_Material_:
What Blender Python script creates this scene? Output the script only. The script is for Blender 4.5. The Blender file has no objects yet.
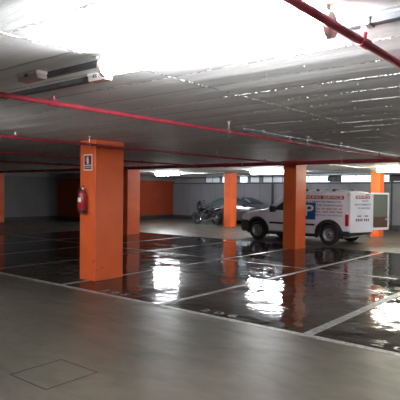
import bpy, bmesh, math, random
from mathutils import Vector, Matrix
random.seed(4)
PI = math.pi
C = bpy.context.scene.collection
H = 2.55          # clear height
EYE = 1.64

# ------------------------------------------------------------------ materials
def nt(name):
    m = bpy.data.materials.new(name); m.use_nodes = True
    t = m.node_tree; b = t.nodes['Principled BSDF']
    return m, t, b
def node(t, kind, **kw):
    n = t.nodes.new(kind)
    for k, v in kw.items():
        if k in n.inputs: n.inputs[k].default_value = v
        else: setattr(n, k, v)
    return n
def mat(name, col, rough=.5, metal=0, noise=0, nscale=6, bump=0, bscale=30, spec=.5, coat=0):
    m, t, b = nt(name)
    b.inputs['Base Color'].default_value = (*col, 1); b.inputs['Roughness'].default_value = rough
    b.inputs['Metallic'].default_value = metal; b.inputs['Specular IOR Level'].default_value = spec
    b.inputs['Coat Weight'].default_value = coat; b.inputs['Coat Roughness'].default_value = .08
    g = t.nodes.new('ShaderNodeTexCoord')
    if noise:
        n = node(t, 'ShaderNodeTexNoise', Scale=nscale, Detail=5.0)
        t.links.new(g.outputs['Object'], n.inputs['Vector'])
        r = node(t, 'ShaderNodeMapRange'); t.links.new(n.outputs['Fac'], r.inputs['Value'])
        r.inputs['From Min'].default_value = .3; r.inputs['From Max'].default_value = .7
        r.inputs['To Min'].default_value = 1-noise; r.inputs['To Max'].default_value = 1+noise
        mx = node(t, 'ShaderNodeVectorMath', operation='SCALE'); mx.inputs[0].default_value = col
        t.links.new(r.outputs[0], mx.inputs['Scale']); t.links.new(mx.outputs[0], b.inputs['Base Color'])
    if bump:
        n2 = node(t, 'ShaderNodeTexNoise', Scale=bscale, Detail=4.0)
        t.links.new(g.outputs['Object'], n2.inputs['Vector'])
        bp = node(t, 'ShaderNodeBump', Strength=bump, Distance=.01)
        t.links.new(n2.outputs['Fac'], bp.inputs['Height']); t.links.new(bp.outputs[0], b.inputs['Normal'])
    return m
def emit(name, col, s):
    m, t, b = nt(name)
    b.inputs['Base Color'].default_value = (.8, .8, .8, 1)
    b.inputs['Emission Color'].default_value = (*col, 1); b.inputs['Emission Strength'].default_value = s
    return m
def math_(t, op, a, b=None, c=None):
    n = t.nodes.new('ShaderNodeMath'); n.operation = op
    for i, v in enumerate((a, b, c)):
        if v is None: continue
        if isinstance(v, (int, float)): n.inputs[i].default_value = v
        else: t.links.new(v, n.inputs[i])
    return n.outputs[0]
def mixc(t, f, a, b):
    n = t.nodes.new('ShaderNodeMix'); n.data_type = 'RGBA'
    for i, v in ((0, f), (6, a), (7, b)):
        if isinstance(v, (int, float)): n.inputs[i].default_value = v
        elif isinstance(v, tuple): n.inputs[i].default_value = (*v, 1)
        else: t.links.new(v, n.inputs[i])
    return n.outputs[2]
def ramp(t, v, a, b, lo=0., hi=1.):
    n = t.nodes.new('ShaderNodeMapRange'); t.links.new(v, n.inputs[0])
    for i, x in ((1, a), (2, b), (3, lo), (4, hi)): n.inputs[i].default_value = x
    return n.outputs[0]
def nz(t, vec, scale, detail=4., rough=.5, dist=0.):
    n = node(t, 'ShaderNodeTexNoise', Scale=scale, Detail=detail, Roughness=rough, Distortion=dist)
    t.links.new(vec, n.inputs['Vector']); return n.outputs['Fac']
def scaled(t, vec, s):
    n = node(t, 'ShaderNodeMapping'); n.inputs['Scale'].default_value = s
    t.links.new(vec, n.inputs['Vector']); return n.outputs[0]

def mat_concrete_floor():
    m, t, b = nt('aisle_concrete')
    p = t.nodes.new('ShaderNodeNewGeometry').outputs['Position']
    big = nz(t, p, .55, 5, .6, .4); fine = nz(t, p, 9, 6, .65); mid = nz(t, scaled(t, p, (1, 2.2, 1)), 1.6, 5, .6, .8)
    c = mixc(t, ramp(t, big, .33, .68), (.050, .044, .032), (.090, .080, .060))
    c = mixc(t, math_(t, 'MULTIPLY', ramp(t, mid, .52, .72), .55), c, (.042, .038, .029))
    c = mixc(t, math_(t, 'MULTIPLY', ramp(t, fine, .45, .75), .25), c, (.15, .14, .115))
    t.links.new(c, b.inputs['Base Color'])
    t.links.new(ramp(t, mid, .3, .7, .30, .46), b.inputs['Roughness'])
    b.inputs['Specular IOR Level'].default_value = .6
    bp = node(t, 'ShaderNodeBump', Strength=.25, Distance=.004); t.links.new(fine, bp.inputs['Height'])
    t.links.new(bp.outputs[0], b.inputs['Normal'])
    return m
def mat_wet_floor():
    m, t, b = nt('wet_bay_paint')
    p = t.nodes.new('ShaderNodeNewGeometry').outputs['Position']
    s = scaled(t, p, (1, 2.6, 1))
    big = nz(t, p, .5, 5, .6, .6); st = nz(t, s, 2.6, 6, .6, .5); fine = nz(t, p, 14, 5, .6)
    c = mixc(t, ramp(t, big, .35, .66), (.020, .016, .0135), (.040, .032, .026))
    c = mixc(t, math_(t, 'MULTIPLY', ramp(t, st, .55, .7), .5), c, (.013, .011, .010))
    t.links.new(c, b.inputs['Base Color'])
    wet = ramp(t, nz(t, s, .62, 4, .55, .7), .40, .56)
    t.links.new(ramp(t, wet, 0, 1, .12, .03), b.inputs['Roughness'])
    b.inputs['IOR'].default_value = 1.22
    rip = nz(t, p, 3.2, 2, .5, .5); rip2 = nz(t, p, 1.1, 2, .5)
    h = math_(t, 'ADD', math_(t, 'MULTIPLY', rip, .55), math_(t, 'MULTIPLY', rip2, .9))
    h = math_(t, 'ADD', h, math_(t, 'MULTIPLY', nz(t, p, 9, 2), .10))
    bp = node(t, 'ShaderNodeBump', Strength=1.0, Distance=.014)
    t.links.new(h, bp.inputs['Height'])
    t.links.new(bp.outputs[0], b.inputs['Normal'])
    return m
def mat_line(c0=(.16, .155, .14), c1=(.42, .415, .40), name='line_paint'):
    m, t, b = nt(name)
    p = t.nodes.new('ShaderNodeNewGeometry').outputs['Position']
    n = nz(t, p, 12, 6, .7); n2 = nz(t, p, 1.3, 4, .6)
    c = mixc(t, ramp(t, n, .40, .62), c0, c1)
    c = mixc(t, math_(t, 'MULTIPLY', ramp(t, n2, .45, .7), .5), c, (.22, .21, .20))
    t.links.new(c, b.inputs['Base Color']); b.inputs['Roughness'].default_value = .42
    return m
def mat_ceiling():
    m, t, b = nt('ceiling_concrete')
    p = t.nodes.new('ShaderNodeNewGeometry').outputs['Position']
    sp = t.nodes.new('ShaderNodeSeparateXYZ'); t.links.new(p, sp.inputs[0])
    x, y = sp.outputs[0], sp.outputs[1]
    s = scaled(t, p, (.25, 2.2, 1))
    st = nz(t, s, 2.2, 5, .6, .2); big = nz(t, p, .45, 4, .6, .3); fine = nz(t, p, 30, 4, .6)
    c = mixc(t, ramp(t, st, .35, .68), (.64, .63, .62), (.80, .79, .785))
    c = mixc(t, math_(t, 'MULTIPLY', ramp(t, big, .5, .72), .4), c, (.50, .49, .485))
    # board seams along X every 0.475 m, one long joint along Y
    wob = math_(t, 'MULTIPLY', math_(t, 'SUBTRACT', nz(t, p, 3, 2), .5), .05)
    def seam(v, off, per, w):
        u = math_(t, 'ADD', v, wob)
        u = math_(t, 'SUBTRACT', u, off - per/2)
        u = math_(t, 'FLOORED_MODULO', u, per) if False else math_(t, 'WRAP', u, per, 0.)
        u = math_(t, 'ABSOLUTE', math_(t, 'SUBTRACT', u, per/2))
        return ramp(t, u, w, w*.4), u
    sA, uA = seam(y, 1.62, .475, .020)
    sB, uB = seam(x, -2.8, 4.7, .030)
    spk = ramp(t, nz(t, scaled(t, p, (1, 1.6, 1)), 17, 2, .5), .49, .54)
    selA = ramp(t, nz(t, scaled(t, p, (.35, 2.1, 1)), .95, 2, .5), .44, .52)
    selB = ramp(t, y, 9, 4)
    dark = math_(t, 'MAXIMUM', sA, sB)
    c = mixc(t, math_(t, 'MULTIPLY', dark, .6), c, (.17, .165, .16))
    wht = math_(t, 'MULTIPLY', math_(t, 'MAXIMUM', math_(t, 'MULTIPLY', sA, selA), math_(t, 'MULTIPLY', sB, selB)), spk)
    drops = ramp(t, nz(t, p, 55, 1, .5), .735, .755)
    wht = math_(t, 'MAXIMUM', wht, drops)
    c = mixc(t, wht, c, (.97, .97, .98))
    t.links.new(c, b.inputs['Base Color'])
    b.inputs['Roughness'].default_value = .62
    wv = math_(t, 'MULTIPLY', ramp(t, uA, 0, .2375), 1.0)
    h = math_(t, 'ADD', math_(t, 'MULTIPLY', wv, .35), math_(t, 'ADD', math_(t, 'MULTIPLY', st, 1.1), math_(t, 'MULTIPLY', fine, .12)))
    bp = node(t, 'ShaderNodeBump', Strength=.45, Distance=.02); t.links.new(h, bp.inputs['Height'])
    t.links.new(bp.outputs[0], b.inputs['Normal'])
    return m
def mat_wall(name, c0, c1, joint=True):
    m, t, b = nt(name)
    p = t.nodes.new('ShaderNodeNewGeometry').outputs['Position']
    sp = t.nodes.new('ShaderNodeSeparateXYZ'); t.links.new(p, sp.inputs[0])
    big = nz(t, scaled(t, p, (1, 1, .5)), .8, 5, .6, .4); fine = nz(t, p, 22, 4)
    c = mixc(t, ramp(t, big, .35, .68), c0, c1)
    c = mixc(t, math_(t, 'MULTIPLY', fine, .15), c, (.5, .5, .5))
    if joint:
        def j(v, per, off):
            u = math_(t, 'WRAP', math_(t, 'SUBTRACT', v, off), per, 0.)
            u = math_(t, 'MINIMUM', u, math_(t, 'SUBTRACT', per, u))
            return ramp(t, u, .02, .008)
        s = j(sp.outputs[0], 1.0, .04)
        c = mixc(t, math_(t, 'MULTIPLY', s, .5), c, (.05, .05, .055))
    t.links.new(c, b.inputs['Base Color']); b.inputs['Roughness'].default_value = .75
    bp = node(t, 'ShaderNodeBump', Strength=.2, Distance=.01); t.links.new(fine, bp.inputs['Height'])
    t.links.new(bp.outputs[0], b.inputs['Normal'])
    return m
def mat_orange(c0=(.70, .118, .030), c1=(.80, .145, .040), name='orange_paint'):
    m, t, b = nt(name)
    p = t.nodes.new('ShaderNodeNewGeometry').outputs['Position']
    sp = t.nodes.new('ShaderNodeSeparateXYZ'); t.links.new(p, sp.inputs[0])
    n = nz(t, p, 1.7, 5, .6, .3); f = nz(t, p, 26, 4)
    c = mixc(t, ramp(t, n, .35, .68), c0, c1)
    scuff = math_(t, 'MULTIPLY', ramp(t, nz(t, scaled(t, p, (1, 1, 1.6)), 6.5, 5, .7), .60, .68), ramp(t, sp.outputs[2], .62, .32))
    scuff = math_(t, 'MULTIPLY', scuff, ramp(t, sp.outputs[2], .05, .22))
    c = mixc(t, math_(t, 'MULTIPLY', scuff, .6), c, (.05, .03, .028))
    t.links.new(c, b.inputs['Base Color']); b.inputs['Roughness'].default_value = .48
    b.inputs['Specular IOR Level'].default_value = .3
    bp = node(t, 'ShaderNodeBump', Strength=.18, Distance=.006); t.links.new(f, bp.inputs['Height'])
    t.links.new(bp.outputs[0], b.inputs['Normal'])
    return m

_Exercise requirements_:
Select every line in the material above where the string "scene" occurs, and copy it.

_Solution to this exercise_:
What Blender Python script creates this scene? Output the script only. The script is for Blender 4.5. The Blender file has no objects yet.
C = bpy.context.scene.collection